**Exercise aim:** All lines holding the string "Write" are to be shown.

■ ■ ■

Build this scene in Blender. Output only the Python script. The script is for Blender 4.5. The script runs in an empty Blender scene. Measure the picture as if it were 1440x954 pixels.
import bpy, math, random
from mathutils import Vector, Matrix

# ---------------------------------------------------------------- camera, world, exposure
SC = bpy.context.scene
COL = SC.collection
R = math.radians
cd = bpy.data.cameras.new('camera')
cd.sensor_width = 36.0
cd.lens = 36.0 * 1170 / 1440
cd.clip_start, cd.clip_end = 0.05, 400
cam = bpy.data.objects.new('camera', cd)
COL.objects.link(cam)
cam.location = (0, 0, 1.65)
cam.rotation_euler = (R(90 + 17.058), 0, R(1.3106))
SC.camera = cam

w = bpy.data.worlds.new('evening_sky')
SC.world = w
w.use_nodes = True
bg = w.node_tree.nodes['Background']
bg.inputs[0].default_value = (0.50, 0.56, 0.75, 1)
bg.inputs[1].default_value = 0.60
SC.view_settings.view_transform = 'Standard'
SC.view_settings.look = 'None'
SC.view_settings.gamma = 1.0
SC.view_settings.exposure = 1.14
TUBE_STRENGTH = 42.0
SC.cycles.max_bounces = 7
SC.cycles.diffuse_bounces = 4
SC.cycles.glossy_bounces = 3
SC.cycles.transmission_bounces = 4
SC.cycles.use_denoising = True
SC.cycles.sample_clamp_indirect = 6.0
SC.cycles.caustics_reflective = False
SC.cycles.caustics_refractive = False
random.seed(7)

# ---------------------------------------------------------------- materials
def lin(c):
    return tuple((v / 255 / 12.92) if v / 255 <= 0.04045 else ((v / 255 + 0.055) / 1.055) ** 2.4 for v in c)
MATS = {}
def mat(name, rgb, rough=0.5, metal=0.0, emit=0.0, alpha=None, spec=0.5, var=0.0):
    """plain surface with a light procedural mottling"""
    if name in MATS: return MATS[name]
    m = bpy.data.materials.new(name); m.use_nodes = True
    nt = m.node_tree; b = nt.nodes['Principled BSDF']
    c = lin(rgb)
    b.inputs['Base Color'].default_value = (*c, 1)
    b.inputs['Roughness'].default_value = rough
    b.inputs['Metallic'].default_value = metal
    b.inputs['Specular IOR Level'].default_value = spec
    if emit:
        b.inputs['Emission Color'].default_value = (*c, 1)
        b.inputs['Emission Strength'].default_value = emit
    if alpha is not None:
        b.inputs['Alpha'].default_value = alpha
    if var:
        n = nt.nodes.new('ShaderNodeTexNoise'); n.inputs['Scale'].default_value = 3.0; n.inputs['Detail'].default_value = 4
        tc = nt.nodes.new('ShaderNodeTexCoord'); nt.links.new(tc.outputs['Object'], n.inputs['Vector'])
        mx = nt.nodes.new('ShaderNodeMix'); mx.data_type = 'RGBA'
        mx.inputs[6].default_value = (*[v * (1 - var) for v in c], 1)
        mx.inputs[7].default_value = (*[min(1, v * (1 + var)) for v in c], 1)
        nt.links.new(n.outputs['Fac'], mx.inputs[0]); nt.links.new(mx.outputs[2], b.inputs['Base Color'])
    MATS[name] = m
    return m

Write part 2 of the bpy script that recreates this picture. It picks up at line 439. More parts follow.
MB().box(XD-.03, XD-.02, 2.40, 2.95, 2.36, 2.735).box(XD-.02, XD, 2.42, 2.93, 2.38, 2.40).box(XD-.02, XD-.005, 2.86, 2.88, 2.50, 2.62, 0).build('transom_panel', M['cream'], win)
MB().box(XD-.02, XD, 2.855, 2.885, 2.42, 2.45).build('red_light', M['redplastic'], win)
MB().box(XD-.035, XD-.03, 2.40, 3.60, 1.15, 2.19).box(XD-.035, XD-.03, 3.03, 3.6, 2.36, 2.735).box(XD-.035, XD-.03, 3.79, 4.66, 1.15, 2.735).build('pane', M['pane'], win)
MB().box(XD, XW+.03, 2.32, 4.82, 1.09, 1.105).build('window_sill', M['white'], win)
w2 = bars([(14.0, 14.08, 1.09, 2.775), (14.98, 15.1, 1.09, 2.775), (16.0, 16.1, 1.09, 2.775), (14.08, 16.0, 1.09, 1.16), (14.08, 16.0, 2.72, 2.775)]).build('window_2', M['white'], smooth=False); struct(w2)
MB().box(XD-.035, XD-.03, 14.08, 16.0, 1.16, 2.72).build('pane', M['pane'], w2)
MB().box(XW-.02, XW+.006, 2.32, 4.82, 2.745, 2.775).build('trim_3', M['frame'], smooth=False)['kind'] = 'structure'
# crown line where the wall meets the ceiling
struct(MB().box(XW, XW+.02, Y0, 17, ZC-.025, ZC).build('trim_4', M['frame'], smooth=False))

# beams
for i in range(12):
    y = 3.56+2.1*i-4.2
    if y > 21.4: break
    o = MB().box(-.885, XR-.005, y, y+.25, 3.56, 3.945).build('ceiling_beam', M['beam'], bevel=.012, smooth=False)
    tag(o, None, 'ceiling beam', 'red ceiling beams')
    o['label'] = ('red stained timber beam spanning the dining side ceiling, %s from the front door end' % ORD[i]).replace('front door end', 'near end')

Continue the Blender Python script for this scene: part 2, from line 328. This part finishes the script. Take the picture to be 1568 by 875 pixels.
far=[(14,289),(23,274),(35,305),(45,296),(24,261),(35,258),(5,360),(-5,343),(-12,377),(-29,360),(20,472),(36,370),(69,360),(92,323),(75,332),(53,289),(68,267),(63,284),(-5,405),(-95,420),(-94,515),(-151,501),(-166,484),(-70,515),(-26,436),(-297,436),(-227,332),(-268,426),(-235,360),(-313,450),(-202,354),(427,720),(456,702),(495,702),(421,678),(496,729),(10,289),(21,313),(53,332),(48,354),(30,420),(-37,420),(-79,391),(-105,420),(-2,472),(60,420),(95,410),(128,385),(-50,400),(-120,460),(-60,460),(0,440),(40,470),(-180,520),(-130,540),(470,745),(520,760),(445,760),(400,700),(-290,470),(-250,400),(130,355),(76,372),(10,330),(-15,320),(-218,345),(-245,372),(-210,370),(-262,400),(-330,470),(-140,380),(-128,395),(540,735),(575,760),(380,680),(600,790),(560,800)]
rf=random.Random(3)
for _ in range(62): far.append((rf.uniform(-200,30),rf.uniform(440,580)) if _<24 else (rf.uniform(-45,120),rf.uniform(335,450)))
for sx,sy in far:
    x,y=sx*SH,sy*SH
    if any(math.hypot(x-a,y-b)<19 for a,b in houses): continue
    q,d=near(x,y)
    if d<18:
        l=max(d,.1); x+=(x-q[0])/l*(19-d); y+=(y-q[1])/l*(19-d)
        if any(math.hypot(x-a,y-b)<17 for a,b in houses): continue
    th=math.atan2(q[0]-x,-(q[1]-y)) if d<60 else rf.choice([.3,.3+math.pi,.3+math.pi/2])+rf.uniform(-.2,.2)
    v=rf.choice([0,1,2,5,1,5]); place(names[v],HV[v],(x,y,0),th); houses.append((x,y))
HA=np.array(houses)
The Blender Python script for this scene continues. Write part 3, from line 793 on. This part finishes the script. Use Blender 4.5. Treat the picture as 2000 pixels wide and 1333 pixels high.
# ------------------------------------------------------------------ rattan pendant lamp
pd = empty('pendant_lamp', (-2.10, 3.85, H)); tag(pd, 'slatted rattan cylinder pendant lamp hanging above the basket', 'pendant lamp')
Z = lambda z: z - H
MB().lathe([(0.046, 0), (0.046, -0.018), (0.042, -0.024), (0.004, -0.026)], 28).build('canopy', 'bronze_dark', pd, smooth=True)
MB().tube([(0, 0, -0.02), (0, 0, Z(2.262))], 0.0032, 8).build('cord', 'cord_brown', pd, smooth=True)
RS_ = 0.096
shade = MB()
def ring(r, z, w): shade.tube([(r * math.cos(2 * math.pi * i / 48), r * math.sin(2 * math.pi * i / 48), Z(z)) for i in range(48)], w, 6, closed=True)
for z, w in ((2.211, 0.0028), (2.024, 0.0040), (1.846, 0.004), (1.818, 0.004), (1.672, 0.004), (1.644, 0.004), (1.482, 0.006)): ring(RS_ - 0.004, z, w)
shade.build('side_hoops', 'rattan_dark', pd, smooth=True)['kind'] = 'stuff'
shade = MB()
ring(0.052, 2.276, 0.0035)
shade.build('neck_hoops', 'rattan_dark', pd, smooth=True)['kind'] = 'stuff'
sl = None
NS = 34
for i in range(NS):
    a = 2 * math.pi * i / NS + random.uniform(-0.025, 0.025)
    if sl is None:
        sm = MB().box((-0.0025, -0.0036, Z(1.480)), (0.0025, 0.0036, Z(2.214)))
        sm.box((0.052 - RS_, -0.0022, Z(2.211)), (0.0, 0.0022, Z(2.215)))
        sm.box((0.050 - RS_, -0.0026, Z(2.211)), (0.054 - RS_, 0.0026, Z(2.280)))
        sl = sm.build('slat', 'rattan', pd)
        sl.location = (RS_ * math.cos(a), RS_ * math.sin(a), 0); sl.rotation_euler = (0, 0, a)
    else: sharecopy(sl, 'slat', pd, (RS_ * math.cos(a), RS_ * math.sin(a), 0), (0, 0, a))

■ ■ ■

**Exercise solution:**
Write part 2 of the bpy script that recreates this picture. It picks up at line 439. More parts follow.
The Blender Python script for this scene continues. Write part 3, from line 793 on. This part finishes the script. Use Blender 4.5. Treat the picture as 2000 pixels wide and 1333 pixels high.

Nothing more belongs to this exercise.